I don't get to see many movies any more, so I have to say that my recent enthusiasms are quite possibly tainted by the fact that I'm easily impressed these days. But I don't think so, I'm pretty sure that my cynical outlook is intact. I've seen two flicks, both three hours long or more, and I was absolutely blown away with both of them, though for different reasons. The first is the Green Mile, which was impressive not because of the story line - which is fully in the manner of Aesop - but because of the quality of the acting (and David Morse ought to be mentioned) that elevated this good hearted fable about the penalties of meaning well feebly. It is, most of you know, a Stephen King work, the first movie of over which he held total control. The Green Mile is a fragile glass; one mediocre or even less than excellent performance would kill it utterly. So the first thing that held me was the quality of acting in a movie that really was an ensemble piece. But the other thing is that the pacing is the writer's, not the director's, not the studio's. It is reflective. It gives you time to contemplate what you have just seen in transition scenes. It ends about ten minutes too late, for Stephen King's melodramatic endings are anathema to me, but this fable on capital punishment and its moral sustain themselves. It was over three hours in the seat, and despite the shameful lack of naked women, I thought it much shorter. How many movies can you say that about? How many movies with Adam Sandler have you imagined were at least three hours?

Magnolia, the other movie, is far less popular, and shows signs of being an actual bomb despite the hype. Nonetheless, I thought it remarkable.

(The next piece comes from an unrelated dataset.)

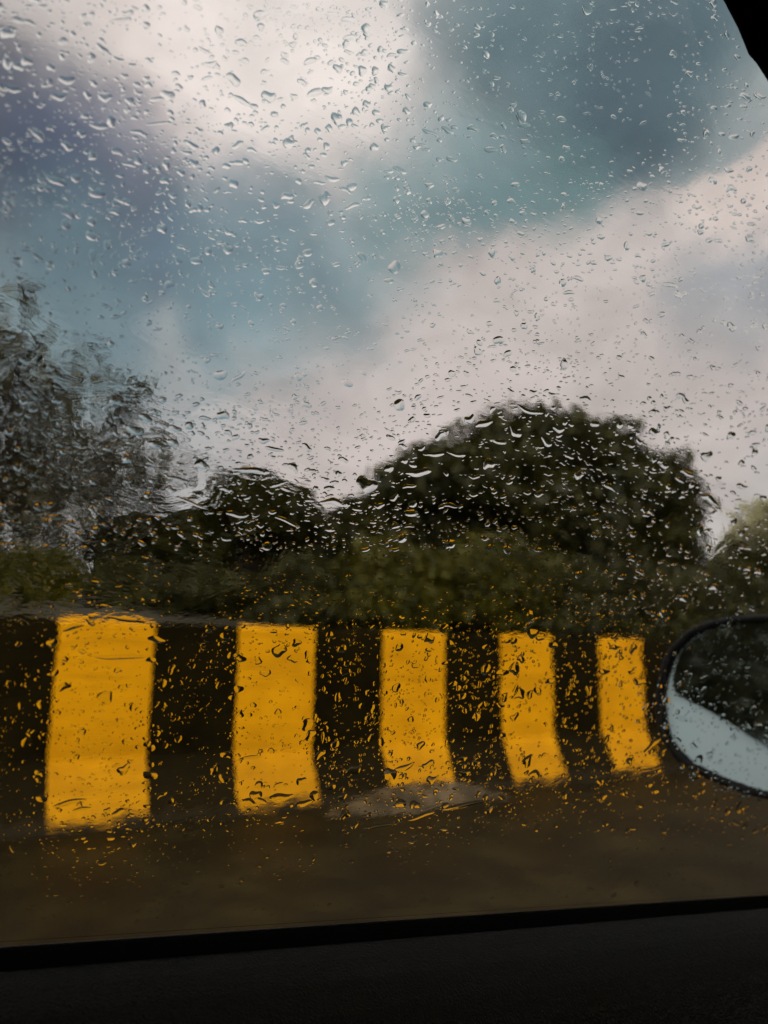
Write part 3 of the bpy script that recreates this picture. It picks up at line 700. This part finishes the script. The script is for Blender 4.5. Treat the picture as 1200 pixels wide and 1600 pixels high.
# (pixel x, pixel y, length px, height px, in-picture slope deg, bend) of the drops that stand out in the photograph
KEY = [(12, 50, 20, 30, -50, .1), (12, 98, 20, 22, 40, .2), (42, 95, 22, 16, 10, .2), (105, 124, 32, 16, 0, .25), (92, 150, 30, 13, 0, -.45), (165, 152, 26, 14, 0, -.45),
       (203, 157, 18, 14, 0, .1), (137, 148, 18, 12, -30, .2), (57, 147, 12, 12, -30, .1), (20, 138, 34, 12, -15, .2), (155, 196, 36, 12, -8, .1), (60, 210, 34, 13, -45, .2),
       (105, 227, 26, 14, -30, .1), (128, 208, 18, 14, -10, .1), (145, 242, 20, 16, -60, .3), (88, 281, 44, 14, -25, .1), (92, 318, 24, 8, 0, .2), (122, 336, 12, 12, 0, 0),
       (170, 339, 12, 10, 0, 0), (218, 207, 34, 10, -18, .25), (250, 192, 54, 6, 3, .0), (202, 256, 30, 8, -14, .05), (230, 264, 14, 16, 0, .2), (258, 282, 12, 20, 80, .0),
       (283, 269, 16, 12, -10, .1), (260, 258, 18, 12, -50, .3), (300, 226, 30, 11, -22, .1), (292, 238, 22, 8, -14, .1), (338, 235, 16, 14, 20, .2), (354, 259, 17, 10, 0, 0),
       (372, 226, 12, 24, -60, .2), (394, 234, 20, 9, -20, .1), (352, 278, 10, 8, 0, 0), (331, 262, 8, 14, 80, 0), (378, 66, 14, 24, 75, .1), (365, 123, 32, 18, -25, .2),
       (378, 156, 40, 10, -30, .3), (421, 150, 28, 20, 5, -.35), (446, 95, 9, 20, 75, .1), (458, 69, 12, 13, 20, .2), (473, 128, 22, 10, -35, .2), (513, 140, 22, 14, 10, -.35),
       (401, 58, 14, 9, 0, .3), (275, 114, 18, 8, -10, .1), (298, 120, 12, 8, 0, 0), (207, 101, 16, 8, 0, 0), (233, 94, 16, 8, -20, 0), (195, 118, 16, 9, -10, 0),
       (185, 92, 24, 8, -15, .3), (80, 105, 16, 14, 0, .1), (45, 34, 30, 8, -15, .1), (160, 75, 30, 10, -35, .3), (200, 20, 24, 12, 0, -.4), (320, 78, 30, 6, -30, 0),
       (400, 175, 10, 8, 0, 0), (430, 178, 16, 9, -30, .2), (477, 195, 10, 14, -70, .1), (515, 200, 16, 12, -20, .1), (574, 162, 16, 14, 0, .2), (583, 134, 16, 9, 0, 0),
       (567, 110, 18, 18, 40, .1), (587, 110, 14, 16, 50, .1), (483, 318, 12, 26, -55, .05), (449, 306, 24, 14, 10, -.4), (551, 321, 30, 9, 18, .2), (480, 243, 16, 9, -30, .2),
       (520, 279, 30, 9, -10, .1), (500, 285, 24, 7, -5, .1), (380, 344, 18, 9, -10, .1), (406, 345, 22, 8, -5, .1), (405, 463, 18, 15, 0, 0), (356, 388, 18, 22, 70, .1),
       (294, 319, 12, 12, 0, 0), (187, 312, 22, 9, -20, .2), (260, 320, 16, 9, -50, .3), (470, 405, 16, 12, 30, .2), (440, 418, 22, 7, 0, .1), (560, 412, 12, 10, 20, .1),
       (636, 173, 15, 12, -15, .1), (669, 163, 16, 12, 10, .2), (673, 207, 32, 8, -25, .1), (652, 229, 16, 8, 0, .1), (667, 233, 14, 8, 0, .1), (700, 203, 26, 10, -25, .2),
       (740, 200, 12, 22, 80, .1), (773, 212, 10, 16, 80, .1), (625, 265, 28, 10, -25, .2), (621, 293, 10, 12, 60, 0), (637, 292, 10, 14, 70, 0), (672, 289, 18, 9, -5, 0),
       (730, 346, 12, 20, 60, .1), (690, 354, 18, 9, 10, .1), (605, 276, 10, 9, 0, 0), (640, 375, 16, 9, -10, .2), (685, 396, 16, 20, 60, .1), (608, 438, 20, 10, 0, .3),
       (573, 757, 36, 26, -20, .1), (390, 735, 60, 9, -5, .15), (430, 702, 36, 7, -10, .15), (372, 804, 40, 11, -5, .2), (520, 785, 44, 12, -5, .2), (450, 815, 50, 7, -22, .1),
       (300, 786, 60, 5, -22, .1), (655, 738, 44, 13, 5, .25), (640, 760, 24, 7, 8, .2), (806, 675, 26, 12, -45, .1), (757, 662, 30, 11, 15, .25), (830, 642, 46, 9, -18, -.3),
       (735, 655, 20, 14, 30, .2), (690, 680, 24, 14, 25, .3), (780, 690, 30, 8, -10, .2), (855, 690, 22, 12, -40, .2), (765, 725, 22, 16, 20, .35), (705, 790, 26, 8, -5, .3),
       (742, 745, 20, 8, 0, .1), (680, 710, 34, 8, 5, .2), (715, 710, 30, 8, -10, .1), (593, 790, 20, 9, 0, .1), (640, 822, 22, 6, 0, .3), (905, 742, 18, 14, 0, .2),
       (190, 1027, 100, 8, 0, .12), (245, 1000, 30, 10, -10, .1), (195, 968, 60, 7, -8, .05), (115, 980, 40, 9, 15, .1), (100, 1074, 26, 12, 20, .2), (268, 1047, 20, 9, 60, .1),
       (437, 1017, 26, 22, 60, .3), (458, 1030, 12, 20, 80, .1), (415, 1052, 20, 12, 0, .4), (355, 1180, 12, 22, 75, .3), (352, 1217, 14, 24, 70, .3), (335, 1205, 14, 14, 30, .2),
       (485, 1150, 22, 14, 45, .2), (500, 1180, 22, 10, 30, .1), (235, 1212, 14, 26, 70, .4), (194, 1203, 24, 16, 20, .5), (252, 1243, 22, 8, 30, .1), (110, 1255, 60, 9, 12, .05),
       (128, 1265, 34, 6, 10, .1), (185, 1270, 26, 9, 20, .2), (440, 1246, 40, 12, 8, -.3), (400, 1243, 16, 22, 80, .1), (475, 1256, 30, 10, 15, .2), (390, 1185, 42, 6, 10, .05),
       (540, 1050, 12, 18, 80, .1), (620, 1075, 18, 12, 30, .2), (610, 1210, 24, 20, -40, .3), (632, 1200, 40, 8, 20, .15), (670, 1195, 22, 12, 15, -.3), (722, 1187, 20, 9, 20, .1),
       (725, 1208, 10, 24, 85, .2), (658, 1165, 16, 12, 10, -.3), (745, 1120, 14, 14, 0, .2), (600, 1290, 70, 6, 10, .1), (730, 1258, 90, 7, 10, .08), (660, 1275, 50, 7, 18, .1),
       (825, 1190, 22, 16, 50, .2), (836, 1210, 12, 20, 85, .1), (812, 1085, 22, 16, 20, .4), (790, 1090, 14, 14, 20, .3), (815, 1030, 14, 14, -20, .3), (860, 1065, 18, 8, 10, .1),
       (1000, 1065, 24, 11, -10, .2), (945, 1050, 20, 9, 0, .2), (960, 1012, 16, 8, 0, .1), (1020, 1165, 36, 8, 35, .1), (985, 1190, 14, 14, 40, .2), (1085, 1167, 9, 16, 60, 0),
       (1042, 1095, 14, 9, 10, .1), (1110, 1180, 10, 14, 60, .1), (1185, 60, 14, 16, 60, .1), (1165, 150, 10, 22, 70, .2), (1188, 150, 10, 24, 75, .3), (1140, 265, 9, 20, 70, .0),
       (905, 435, 22, 8, -15, .2), (1005, 435, 12, 14, 40, -.3), (1045, 445, 40, 8, -12, .1), (980, 385, 12, 14, 40, .2), (940, 370, 16, 9, 0, .2), (890, 457, 24, 7, 0, .1),
       (770, 640, 14, 8, 40, .1), (1000, 690, 14, 9, -20, .1), (1110, 780, 30, 12, -28, .1), (1160, 760, 20, 8, -10, .2), (1075, 740, 26, 8, -20, .1)]
def to_plane(px, py, lpx, hpx, deg, bend):
    x, w_ = px2w(px, py)
    a = radians(deg)
    x1, w1 = px2w(px + cos(a)*lpx/2, py - sin(a)*lpx/2)
    x2, w2 = px2w(px - sin(a)*hpx/2, py - cos(a)*hpx/2)
    Lh = np.hypot(x1-x, w1-w_); Wh = np.hypot(x2-x, w2-w_)
    ang = math.atan2(w1-w_, x1-x)
    if Wh > Lh: Lh, Wh, ang, bend = Wh, Lh, math.atan2(w2-w_, x2-x), bend*.5
    return x, w_, Lh, Wh, ang, bend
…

Supposedly inspired by the work of an unknown writer and friend of Theodore Dreiser named Charles Fort, Magnolia is probably more of a tribute by the director to the singer Aimee Mann, on whom he dotes rather too much on the website. Mann does much of the highly affecting and somewhat affected soundtrack.

Despite its three hours, Magnolia has no wasted moment, although some moments are less successful than others. Its preface is based on Internet urban legends that may, actually, be true. These are the benchmark that the writer sets for his own reality to follow. He uses Biblical equivalents for his conclusion. He has one scene that recalls Stephen Bochho's show about singing cops. It is a movie that could easily have erased in memory all of the bad movies ever made had the performances been less terrific, less dead on, less risky. There is no safe story line, they are all on the edge of believability, and again, a false step at any point could have sent it and the audience into hysterical giggles on the way out. There is an early murder that you forget about. There are people holding up signs that are clues to the action, children reciting new schoolyard poems, now called Rap, about the plot; then, there are those amphibians, but you either know about that or not.

Here are two movies that bring the pendulum back towards the screenwriter, who may or may not be the director, and away from the mentality of the studios, whether allegedly independent or not. Magnolia is a movie almost guaranteed to appeal to no demographic group outside suicide cults of percodan junkies, yet it deeply affects everyone who sees it: they either hate it straight through or find the sort of spiritual massage that happens too seldom to me anymore. I was actually thrilled - a word that does not trip lightly off of this tongue - that someone had the artistic guts to make this film, and I cannot speak too highly of it. Even its weaknesses worked for me. And I was really appreciative of the fact that no purposeless violence, which I hate, or purposeless sex, which I love, was slotted in to pull up what most producers and studios would consider dead air. These were movies that had the self confidence to feel they could successfully create a bizarre world and take the audience with them. I like that, I'm glad to see it, and although the Green Mile is a hit because in stars Tom Hanks, I hope Magnolia finds its audience. These are proof that long movies do not have to be Biblical or historical horrors, and that audiences do have attention spans longer than the wet dreams of fruit flies.

I hope they don't give Adam Sandler ideas.